I often look at things microscopically as I did after using one of my blades to test your sharpening methods on a knife. To my amazement, the crisp edge on the carbide had changed. The steel in the knife I sharpened was harder than I initially thought, and rounded the carbide. Microscopically yes, but damage was apparent. The knife blade was also damaged as the sharpening attempt caused chattering creating nicks and lands. While this created somewhat of a sawtooth effect and the knife still cut, it would not "pressure" cut. It had to be used in a sawing action. Most will not understand this and I won't elaborate. For most, lets say it will probably work. It depends entirely what level of "sharpness" one considers workable. Most of the people I know have very dull, very dangerous blades. I am certain my standards are different, and more scientifically driven than the average person.

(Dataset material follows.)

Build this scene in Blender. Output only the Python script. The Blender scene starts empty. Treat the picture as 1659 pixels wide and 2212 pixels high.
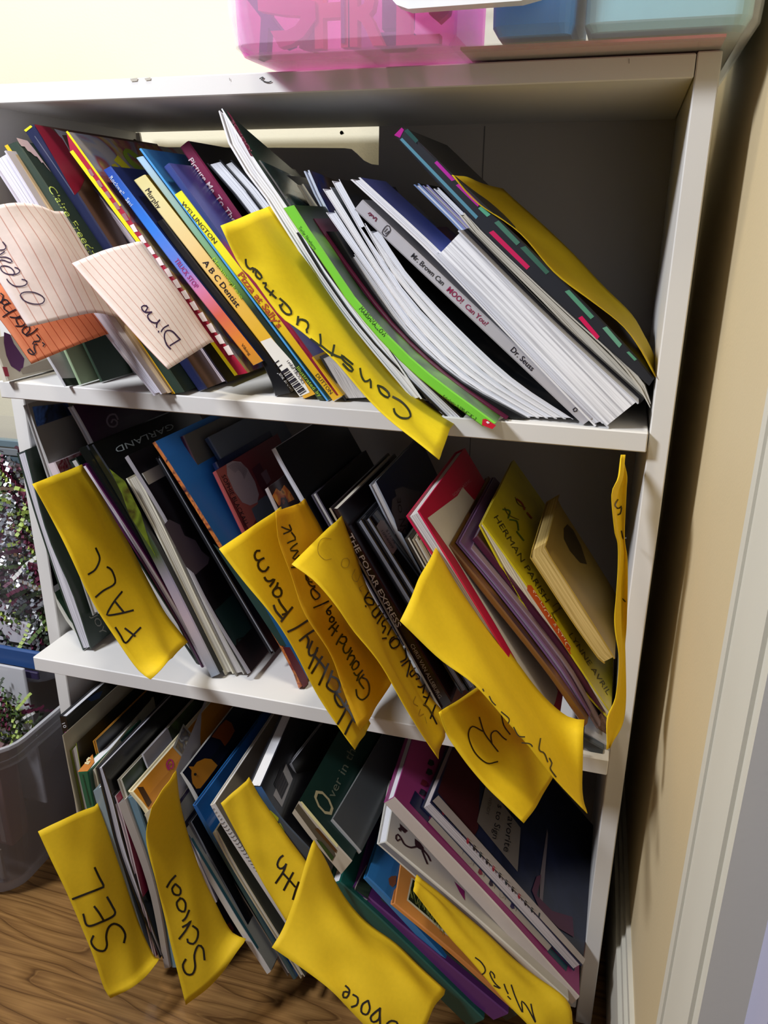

One day several years ago I was in a hardware store. Someone local was making knife sharpeners and the store was selling them for the maker. They were a piece of steel about 8 cm long. A carbide tooth for a saw blade was brazed onto one end. I thought I could just stroke a knife along the corner of a tooth on a carbide tipped saw blade and save $8. It worked.
This evening my wife asked me about the Instructable she knew I posted today. After I explained it, she had me sharpen her favorite kitchen knives with the saw blade in the photo. It worked very well.